Non partecipando alla demonizzazione dell'unilateralismo Usa, non critichiamo oggi la posizione del ministro D'Alema, che però dovrà pur riconoscere che qualche volta, quando l'Onu è impotente, qualcuno deve pur prendersi le responsabilità cui gli eventi richiamano.
2 comments:
Gentile JimMomo,
nel suo pur lungo post lei salta a piè pari la lunga storia che ha portato al conflitto in Kosovo. Scrive che è la Serbia ad aver infranto "il contratto" con i kosovari ed auspica che vengano protette le minoranze serbe (i fatti però smentiscono questo auspicio).
Non è una questione di legalità internazionale, ma culturale.

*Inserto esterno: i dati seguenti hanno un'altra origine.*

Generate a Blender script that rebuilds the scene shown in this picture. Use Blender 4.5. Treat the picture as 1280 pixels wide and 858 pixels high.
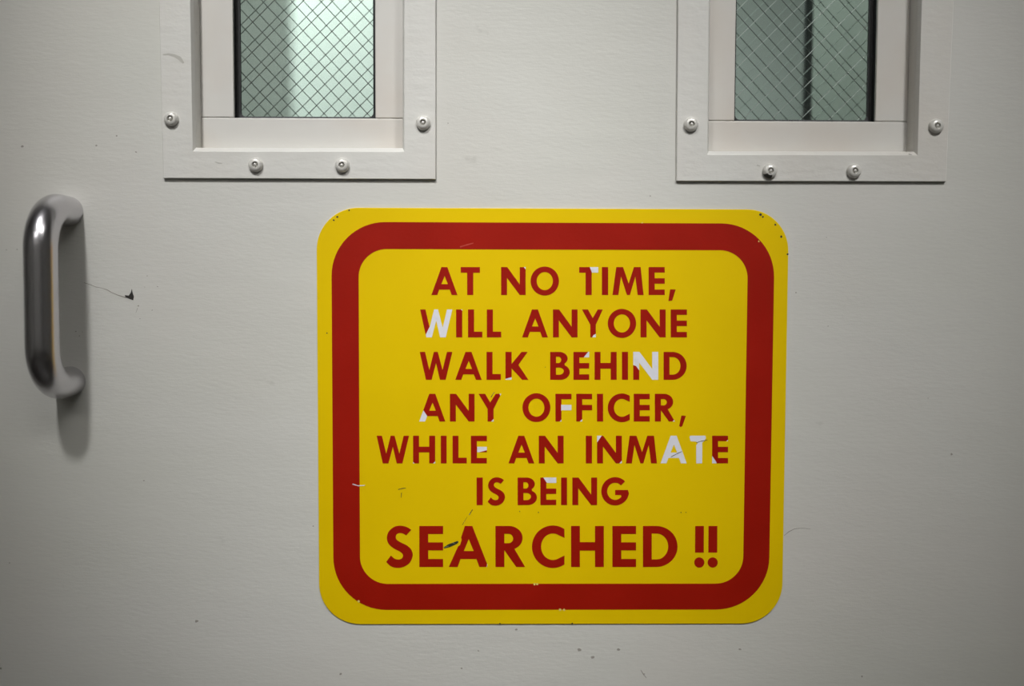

Ecco, le scrivo solo per esprimerle il mio più profondo disaccordo.
Rileggerò per Natale il libro di Babsi Jones.
La legalita' non si puo' pretendere solo quando fa comodo. E la Serbia di oggi non e' la dittatura di Milosevic.
Detto questo, e appurato che l'indipendenza unilaterale e' inevitabile, l'UE dovrebbe aprire porte, balconi e finestre alla Serbia democratica.
D'Alema ieri ha detto che in fondo la colpa e' di Russia e USA, che hanno forzato la mano a Serbia e Kosovo rispettivamente. La colpa quindi e' della UE che non e' riuscita a fermare i bulli.